Preheat oven to 275 degrees. Place salmon on a cutting board, remove any pin bones with a tweezer. Whisk olive oil and curry powder together in a small bowl. Rub mixture all over the surface of each fillet. Season with salt & pepper to taste. Set aside.

Bring a pot of salted water to a boil. While water is heating, fill a large bowl with equal parts ice and water. Set aside. When pot reaches the boil, add snap peas and cook until tender 2-3 minutes. Drain peas and add to bowl of ice water. Drain again. Pat dry with paper towel. Place peas in large shallow serving bowl; set aside. (Snap peas can be prepared to this point 1 day ahead, if desired). In a small bowl, combine lemon juice, garlic, olive oil whisking until well combined and an emulsion forms. Pour dressing over snap peas toss well. Sprinkle in cheese, parsley, tomatoes, olives; toss lightly. When ready to serve, add arugula,  gently folding ingredients into one another. 

Cook salmon:

Place curry marinated salmon fillets on a large lightly oiled oven-proof non-stick pan. Do not overcrowd pan or salmon will steam not roast. Use 2 small pans if you do not have 1 large enough to accommodate all the fillets. Roast salmon without disturbing for 10 minutes then with a sturdy spatula carefully turn salmon over & roast 10 minutes more. Remove from oven and serve with a dollop of the lemony yogurt sauce on top. Serving additional sauce at the table, if desired (recipe for lemony sauce follows).
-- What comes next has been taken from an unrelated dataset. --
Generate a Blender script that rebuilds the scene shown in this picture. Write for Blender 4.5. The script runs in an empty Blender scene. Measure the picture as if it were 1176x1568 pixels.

While the salmon roasts, make the sauce. Add all the ingredients for the sauce except the lemon zest into a food processor or blender and puree until smooth & creamy about 30 seconds to a minute. Place in serving bowl, stir in lemon zest, taste to adjust seasoning, adding pepper to taste. Serve on the side with fish. (Can be prepared 1 day ahead but should be brought to room temperature before serving).